レアメタル不要の共融系二次電池を開発:正極側に電解液兼ねる液体の活物質を適用(2/2 ページ)
一方で、課題も見つかった。充放電試験は、40℃、25℃の両環境で実施し、温度の低い25℃の場合、充電時と放電時の電圧差がより大きくなることが判明。また、3サイクル目の充放電特性をみた場合にも、40℃では理論容量の97%まで放電電流量が得られたが、25℃の場合は60%にとどまり、低い温度で特性が劣ることが分かった。

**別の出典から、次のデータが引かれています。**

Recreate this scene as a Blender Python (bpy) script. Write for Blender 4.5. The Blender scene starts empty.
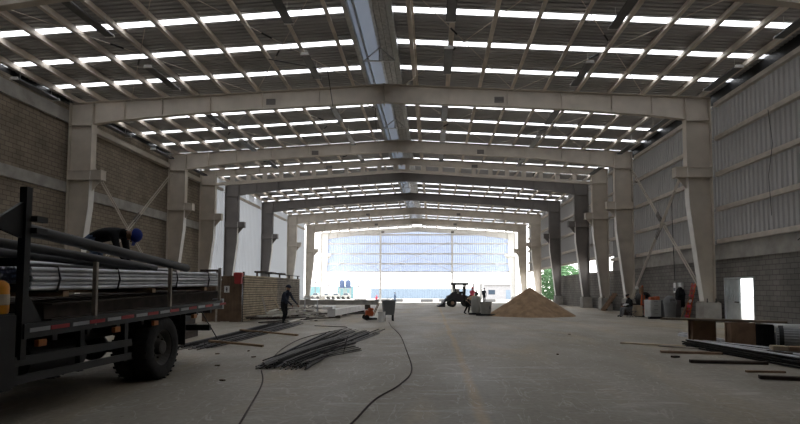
import bpy, bmesh, math, random
from mathutils import Vector, Matrix
R = random.Random(7)
SC = bpy.context.scene
COL = SC.collection
PI = math.pi

# ------------------------------------------------------------------ materials
def mat(name, col, rough=0.7, metal=0.0, var=0.12, scale=3.0, bump=0.0, bscale=30.0, spec=0.35, stretch=(1, 1, 1)):
    m = bpy.data.materials.new(name); m.use_nodes = True
    nt = m.node_tree; N = nt.nodes; L = nt.links
    b = N['Principled BSDF']
    b.inputs['Roughness'].default_value = rough; b.inputs['Metallic'].default_value = metal
    b.inputs['Specular IOR Level'].default_value = spec
    tc = N.new('ShaderNodeTexCoord'); mp = N.new('ShaderNodeMapping'); mp.inputs['Scale'].default_value = stretch
    L.new(tc.outputs['Object'], mp.inputs['Vector'])
    no = N.new('ShaderNodeTexNoise'); no.inputs['Scale'].default_value = scale; no.inputs['Detail'].default_value = 5
    L.new(mp.outputs[0], no.inputs['Vector'])
    cr = N.new('ShaderNodeValToRGB')
    cr.color_ramp.elements[0].position = 0.3; cr.color_ramp.elements[1].position = 0.7
    cr.color_ramp.elements[0].color = tuple(max(0, c * (1 - var)) for c in col[:3]) + (1,)
    cr.color_ramp.elements[1].color = tuple(min(1, c * (1 + var)) for c in col[:3]) + (1,)
    L.new(no.outputs['Fac'], cr.inputs['Fac']); L.new(cr.outputs['Color'], b.inputs['Base Color'])
    if bump:
        n2 = N.new('ShaderNodeTexNoise'); n2.inputs['Scale'].default_value = bscale; n2.inputs['Detail'].default_value = 4
        L.new(tc.outputs['Object'], n2.inputs['Vector'])
        bp = N.new('ShaderNodeBump'); bp.inputs['Strength'].default_value = bump; bp.inputs['Distance'].default_value = 0.02
        L.new(n2.outputs['Fac'], bp.inputs['Height']); L.new(bp.outputs[0], b.inputs['Normal'])
    return m

def block_mat(name, c1, c2, mortar):
    m = bpy.data.materials.new(name); m.use_nodes = True
    nt = m.node_tree; N = nt.nodes; L = nt.links; b = N['Principled BSDF']; b.inputs['Roughness'].default_value = 0.92
    b.inputs['Specular IOR Level'].default_value = 0.15
    tc = N.new('ShaderNodeTexCoord'); sp = N.new('ShaderNodeSeparateXYZ'); cb = N.new('ShaderNodeCombineXYZ')
    L.new(tc.outputs['Object'], sp.inputs[0]); L.new(sp.outputs['Y'], cb.inputs['X']); L.new(sp.outputs['Z'], cb.inputs['Y'])
    br = N.new('ShaderNodeTexBrick'); br.inputs['Scale'].default_value = 1.0
    br.inputs['Brick Width'].default_value = 0.42; br.inputs['Row Height'].default_value = 0.21
    br.inputs['Mortar Size'].default_value = 0.014; br.inputs['Mortar Smooth'].default_value = 0.3; br.inputs['Bias'].default_value = 0.0
    br.inputs['Color1'].default_value = c1 + (1,); br.inputs['Color2'].default_value = c2 + (1,); br.inputs['Mortar'].default_value = mortar + (1,)
    L.new(cb.outputs[0], br.inputs['Vector'])
    no = N.new('ShaderNodeTexNoise'); no.inputs['Scale'].default_value = 0.9; no.inputs['Detail'].default_value = 6
    L.new(tc.outputs['Object'], no.inputs['Vector'])
    mr = N.new('ShaderNodeMapRange'); mr.inputs['From Min'].default_value = 0.3; mr.inputs['From Max'].default_value = 0.7
    mr.inputs['To Min'].default_value = 0.8; mr.inputs['To Max'].default_value = 1.15
    L.new(no.outputs['Fac'], mr.inputs['Value'])
    mx = N.new('ShaderNodeVectorMath'); mx.operation = 'SCALE'
    L.new(br.outputs['Color'], mx.inputs[0]); L.new(mr.outputs[0], mx.inputs['Scale']); L.new(mx.outputs[0], b.inputs['Base Color'])
    bp = N.new('ShaderNodeBump'); bp.inputs['Strength'].default_value = 0.7; bp.inputs['Distance'].default_value = 0.012; bp.invert = True
    L.new(br.outputs['Fac'], bp.inputs['Height']); L.new(bp.outputs[0], b.inputs['Normal'])
    return m

def sheet_mat(name, col, trans, clear=0.0, rough=0.6):
    """translucent roofing sheet: diffuse + light coming through (+ a clear share)"""
    m = bpy.data.materials.new(name); m.use_nodes = True
    nt = m.node_tree; N = nt.nodes; L = nt.links; b = N['Principled BSDF']
    b.inputs['Base Color'].default_value = col + (1,); b.inputs['Roughness'].default_value = rough
    t = N.new('ShaderNodeBsdfTranslucent'); t.inputs['Color'].default_value = col + (1,)
    mx = N.new('ShaderNodeMixShader'); mx.inputs[0].default_value = trans
    L.new(b.outputs[0], mx.inputs[1]); L.new(t.outputs[0], mx.inputs[2])
    out = N['Material Output']; last = mx
    if clear:
        tr = N.new('ShaderNodeBsdfTransparent'); tr.inputs['Color'].default_value = tuple(0.5 + 0.5 * c for c in col) + (1,)
        m2 = N.new('ShaderNodeMixShader'); m2.inputs[0].default_value = clear
        L.new(mx.outputs[0], m2.inputs[1]); L.new(tr.outputs[0], m2.inputs[2]); last = m2
    L.new(last.outputs[0], out.inputs['Surface'])
    return m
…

25℃と40℃で測定した3サイクル目の充放電特性 出典:産業技術総合研究所
縦軸は充放電時の電池の電圧である。電池に用いられる活物質の量から、電池容量の理論値が計算されるので、その値を1に規格化して表示したのが横軸の下側である。この充放電特性の測定は、0.5mA/cm2という一定の電流密度で行っているため、充放電の電流量と要した時間が比例関係にあり、その時間を横軸の上側に示してある。図中の2つの曲線のうち、下側が放電時のもの、上側が充電時のものである。赤色が40℃、青色が25℃の場合で、温度が高い場合は理論容量の97%まで放電電流量が得られたが、温度の低い場合は60%にとどまった。
産総研では今後、「負極側にも共融系液体を用いた全共融系型二次電池を含め、優れた性能を示す実用的な共融系電池の開発を推進する」としている。